Time: Tue 14.30 - 14.45
Theme: Machine Learning in Astronomy
Title: Automatic Classification of Planet Candidates using Deep Learning

We present results from a NASA Frontier Development Lab (FDL) project to automatically classify candidate transit signals identified by the Kepler mission and the Transiting Exoplanet Survey Satellite (TESS) using deep learning techniques applied with compute resources provided by the Google Cloud Platform. NASA FDL is an applied artificial intelligence research accelerator aimed at implementing cutting-edge machine learning techniques to challenges in the space sciences.
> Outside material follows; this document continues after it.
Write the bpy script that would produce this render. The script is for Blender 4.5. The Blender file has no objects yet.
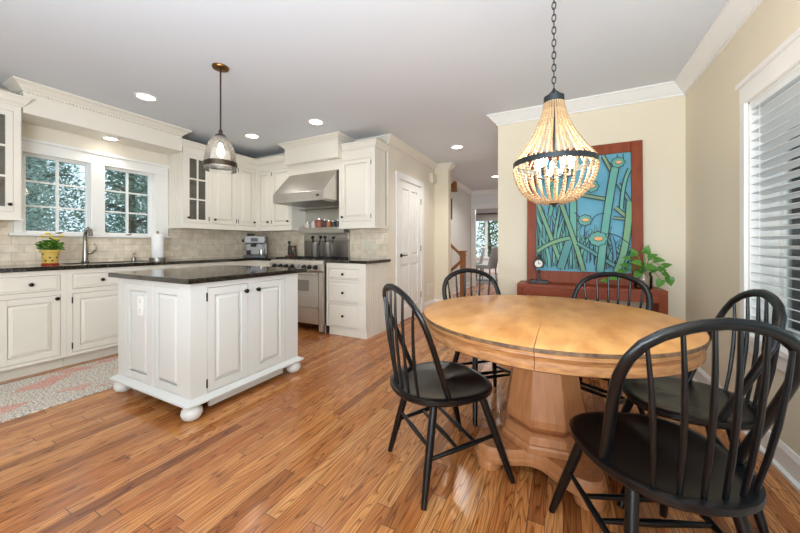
import bpy, bmesh, math, random
from mathutils import Vector, Matrix
random.seed(7)
sc = bpy.context.scene
C = sc.collection
PI = math.pi

# ---------------------------------------------------------------- camera, world, light, exposure
CAM_H = 1.10
cam_data = bpy.data.cameras.new('camera')
cam = bpy.data.objects.new('camera', cam_data)
C.objects.link(cam)
cam.location = (0, 0, CAM_H)
cam.rotation_euler = (PI / 2, 0, math.radians(26.993))
cam_data.sensor_width = 36
cam_data.lens = 14.4
cam_data.shift_y = -0.0269
cam_data.clip_start = 0.05
sc.camera = cam

w = bpy.data.worlds.new('daylight')
sc.world = w
w.use_nodes = True
wb = w.node_tree.nodes['Background']
wb.inputs[0].default_value = (0.76, 0.89, 1.0, 1)
wb.inputs[1].default_value = 1.5

def area(name, loc, rot, sx, sy, power, col=(1, 1, 1)):
    l = bpy.data.lights.new(name, 'AREA')
    l.shape = 'RECTANGLE'; l.size = sx; l.size_y = sy; l.energy = power; l.color = col
    o = bpy.data.objects.new(name, l); C.objects.link(o)
    o.location = loc; o.rotation_euler = rot
    return o
# fill lamps added to brighten the rooms, no fixtures modelled
area('rear_fill', (-.1, -2.75, 1.2), (math.radians(90), 0, 0), 2.0, 2.1, 34, (0.84, 0.93, 1.0))  # added fill behind the camera, lights faces turned towards it
area('side_fill', (0.9, -1.4, 1.35), (0, math.radians(90), math.radians(-28)), 1.6, 2.0, 42, (0.78, 0.90, 1.0))  # added cool fill from the right rear, for the island front
area('ceiling_fill', (-.3, -0.9, 1.0), (math.radians(160), 0, 0), 2.4, 1.2, 128, (0.77, 0.89, 1.0))  # added up-facing fill behind the camera to lift the ceiling
area('dining_room_fill', (-1.6, 11.2, 2.3), (0, 0, 0), 2, 2, 75, (1, 1, 1))  # added overhead fill to brighten the far dining room

sc.view_settings.view_transform = 'Standard'
sc.view_settings.look = 'None'
sc.view_settings.gamma = 1
sc.view_settings.use_curve_mapping = False
sc.view_settings.exposure = 0.33
sc.cycles.use_denoising = True
sc.cycles.max_bounces = 8
sc.cycles.diffuse_bounces = 5
sc.cycles.transparent_max_bounces = 16

# ---------------------------------------------------------------- materials
def s2l(c):
    return tuple(((x / 255) / 12.92 if x / 255 <= 0.04045 else ((x / 255 + 0.055) / 1.055) ** 2.4) for x in c)

def mat(name, col=(200, 200, 200), rough=0.5, metal=0.0, spec=0.5, noise=None, bump=None, emit=None, coat=0, stretch=(1, 1, 1)):
    m = bpy.data.materials.new(name); m.use_nodes = True
    nt = m.node_tree; b = nt.nodes['Principled BSDF']
    c = s2l(col)
    b.inputs['Base Color'].default_value = (*c, 1)
    b.inputs['Roughness'].default_value = rough
    b.inputs['Metallic'].default_value = metal
    b.inputs['Specular IOR Level'].default_value = spec
    b.inputs['Coat Weight'].default_value = coat
    tc = nt.nodes.new('ShaderNodeTexCoord')
    mp = nt.nodes.new('ShaderNodeMapping'); mp.inputs['Scale'].default_value = stretch
    nt.links.new(tc.outputs['Object'], mp.inputs[0])
    if noise:
        scale, amt, col2 = noise
        n = nt.nodes.new('ShaderNodeTexNoise'); n.inputs['Scale'].default_value = scale; n.inputs['Detail'].default_value = 6
        nt.links.new(mp.outputs[0], n.inputs['Vector'])
        r = nt.nodes.new('ShaderNodeValToRGB'); r.color_ramp.elements[0].position = 0.5 - amt; r.color_ramp.elements[1].position = 0.5 + amt
        r.color_ramp.elements[0].color = (*c, 1); r.color_ramp.elements[1].color = (*s2l(col2), 1)
        nt.links.new(n.outputs['Fac'], r.inputs[0]); nt.links.new(r.outputs[0], b.inputs['Base Color'])
    if bump:
        n2 = nt.nodes.new('ShaderNodeTexNoise'); n2.inputs['Scale'].default_value = bump[0]; n2.inputs['Detail'].default_value = 4
        nt.links.new(mp.outputs[0], n2.inputs['Vector'])
        bp = nt.nodes.new('ShaderNodeBump'); bp.inputs['Strength'].default_value = bump[1]; bp.inputs['Distance'].default_value = 0.004
        nt.links.new(n2.outputs['Fac'], bp.inputs['Height']); nt.links.new(bp.outputs[0], b.inputs['Normal'])
    if emit:
        b.inputs['Emission Color'].default_value = (*s2l(emit[0]), 1); b.inputs['Emission Strength'].default_value = emit[1]
    return m

M = {}
M['cab'] = mat('cabinet_cream_paint', (231, 225, 213), 0.38, noise=(3, .4, (227, 221, 208)))
M['cabin'] = mat('cabinet_interior', (224, 216, 200), 0.6, noise=(6, .4, (190, 180, 160)))
M['dark'] = mat('dark_gap_shade', (40, 36, 32), 0.8, noise=(10, .3, (34, 30, 28)))  # shade inside door and drawer gaps, put into the carcass colour
M['wall'] = mat('cream_wall_paint', (229, 219, 197), 0.75, noise=(1.5, .4, (226, 216, 192)), bump=(180, .05))
M['wall2'] = mat('warm_white_wall_paint', (230, 222, 207), 0.75, noise=(1.5, .4, (227, 219, 203)), bump=(180, .05))
M['islandpaint'] = mat('island_white_paint', (217, 217, 213), 0.38, noise=(3, .4, (213, 213, 209)))
M['hallwall'] = mat('white_wall_paint', (232, 232, 230), 0.75, noise=(1.5, .4, (228, 228, 226)), bump=(180, .05))
M['ceil'] = mat('ceiling_paint', (219, 223, 228), 0.85, noise=(1.2, .4, (216, 220, 225)), bump=(150, .04))
M['trim'] = mat('white_trim_paint', (238, 237, 233), 0.35, noise=(4, .4, (234, 233, 229)))
M['black'] = mat('black_chair_paint', (7, 8, 10), 0.28, spec=.42, noise=(14, .35, (12, 13, 15)), bump=(60, .05))
M['knob'] = mat('dark_bronze', (30, 26, 23), 0.35, 0.6, noise=(30, .3, (42, 36, 30)))
M['steel'] = mat('brushed_steel', (214, 210, 204), 0.36, 1.0, noise=(5, .45, (198, 194, 188)), stretch=(1, 1, 30))
M['steel_dark'] = mat('dark_steel', (168, 165, 160), 0.40, 1.0, noise=(5, .45, (150, 147, 142)))
M['machine'] = mat('espresso_steel', (150, 148, 145), 0.5, 0.7, noise=(6, .4, (130, 128, 126)))
M['nickel'] = mat('brushed_nickel', (170, 163, 153), 0.25, 1.0, noise=(8, .4, (150, 145, 138)))
M['iron'] = mat('cast_iron', (28, 28, 29), 0.55, 0.2, noise=(40, .3, (38, 38, 38)))
M['blackplastic'] = mat('black_plastic', (22, 22, 23), 0.35, noise=(20, .3, (28, 28, 28)))
M['plate'] = mat('cream_plate', (222, 214, 196), 0.4, noise=(8, .3, (218, 210, 192)))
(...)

The Kepler and TESS missions produce large datasets that need to be analyzed efficiently and systematically in order to yield accurate exoplanet statistics as well as reliably identify small, Earth-sized planets at the edge of detectability. Thus we have developed a deep neural network classification system to rapidly and reliably identify real planet transits and flag false positives. We build on the recent work of Shallue & Vanderburg (2018) by adding "scientific domain knowledge" to their deep learning model architecture and input representations to significantly increase model performance on Kepler data, in particular for the lowest signal-to-noise transits that can represent the most interesting cases of rocky planets in the habitable zone. These improvements also allowed us to drastically reduce the size of the deep learning model, while still maintaining improved performance; smaller models are better for generalization, for example from Kepler to TESS data. This classification tool will be especially useful for the next generation of space-based photometry missions focused on finding small planets, such as TESS and PLATO.